Jugó con la Selección de la Base Naval. Jugó para graneros del Centro, también para una surtidora de pollos. Jugaba en la playa, en los pueblos, en el estadio Moderno, en la cancha de La Unión. Le pagaban unos $10.000, el almuerzo y el pasaje. Una vez hizo un gol olímpico. Lo cargaron en hombros. Le dieron dos vasos de sancocho. “Yo fui Selección Atlántico. Era puntero izquierdo. Pero me enamoré muy temprano. Me gustaba la verbena”. Tuvo cinco hijos.

Cuando veo la cosa pesada las amarro y salgo a caminarlas. Eso antes era oro, se vendía bastante.

Hace 25 años que no juega.

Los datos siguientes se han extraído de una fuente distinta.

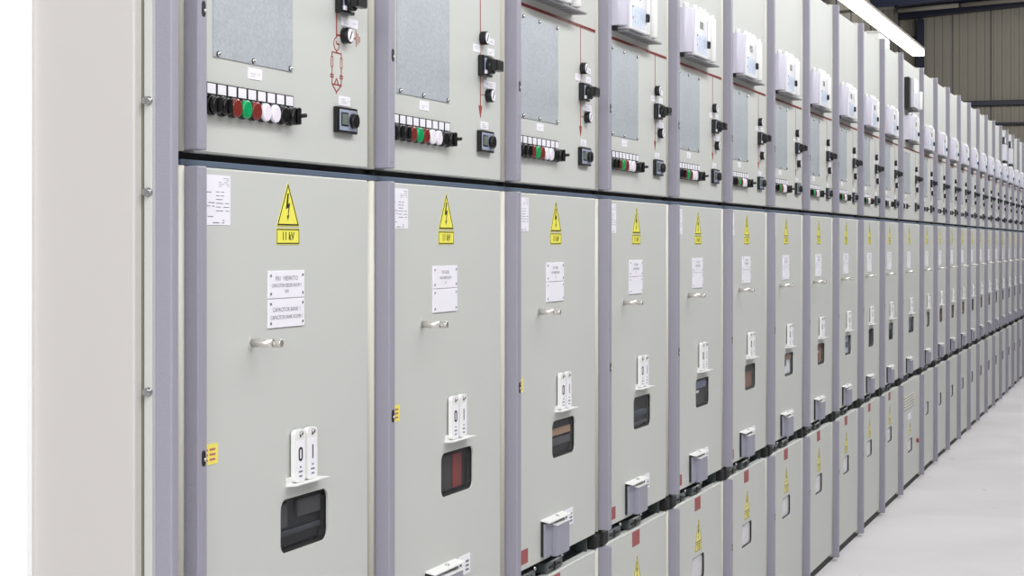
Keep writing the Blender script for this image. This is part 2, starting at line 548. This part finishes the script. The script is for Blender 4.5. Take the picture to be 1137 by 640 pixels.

Pero cada venta lo emociona igual que un gol. “A veces, cuando traen a los pelaítos aquí a jugar, los señores me compran. Llevan varias. Me toman fotos y todo, me han felicitado y todo. Joda pelao así es que es, joda no dejes morir esto y tal”.

Tras 20 minutos de giros, viene el segundo paso. En un cartón plastificado por el bóxer recorta parches que le pegará a una de las bolas. Con un lápiz dibuja las figuras. A la otra le rocía goma directamente, diluida en una pintura especial. La soba como si fuera de cristal. No parpadea.

“Tienes una misión en las manos, porque tú no tienes ni maquinaria ni nada pa’ hacer eso. Con tus propias manos haces tus negocios”. Sudado, sigue recordando las palabras de sus compradores.

Osnaider, uno de sus hijos que maneja carricoche, lo mira atento desde la puerta. Miguel pone las dos bolas en el piso, a esperar que peguen. Y ya está. Empieza a hablar de lo difícil que está la situación, los servicios públicos, el arriendo, la necesidad de cambiar su bicicleta. Anda en un flaco caballo de óxido.

“Esto es difícil”, dice. No solo habla del trabajo artesanal. Miguel vive en un barrio en el que hacen ‘nochadas’, fiestas porno en las que les dan bolsas de cocaína como tiquete de entrada a menores de edad. Pero vende las bolas en el barrio en el que le roban relojes de $40 millones a gente que come en MacDonald’s.

Sin saberlo, él es un puente entre esos dos mundos. Teófilo Gutiérrez, Pachequito, Valenciano, Carlos Bacca y Luis Muriel son algunos de los nombres que ruedan en el mito que preserva.

¿Qué diferencia las suyas de otras bolas de trapo? La yuca que traen por dentro. El pedazo de tierra y tradición caribe que les mete, para que aguanten más. Así como él mismo, como un pedazo del pasado, se mete en una isla neurálgica del norte para mantener palpitando la esencia del fútbol barranquillero. Hacen falta más que bolas para cruzar toda Barranquilla para cumplir la misión.

Con un par de cuchillazos redondea el amasijo harinoso, el núcleo de la bola de trapo. Usa el centro, la parte más dura. Fue la técnica que, dice, le enseñó ‘Me Muerde’. “El bollo en el centro es lo que le da peso. No para que le dé más fuerza, sino para que dure más. Que si le pasa un carro, no la pise. Que no se aplaste si la pisas. Lo que la hace la original, ¿ya?.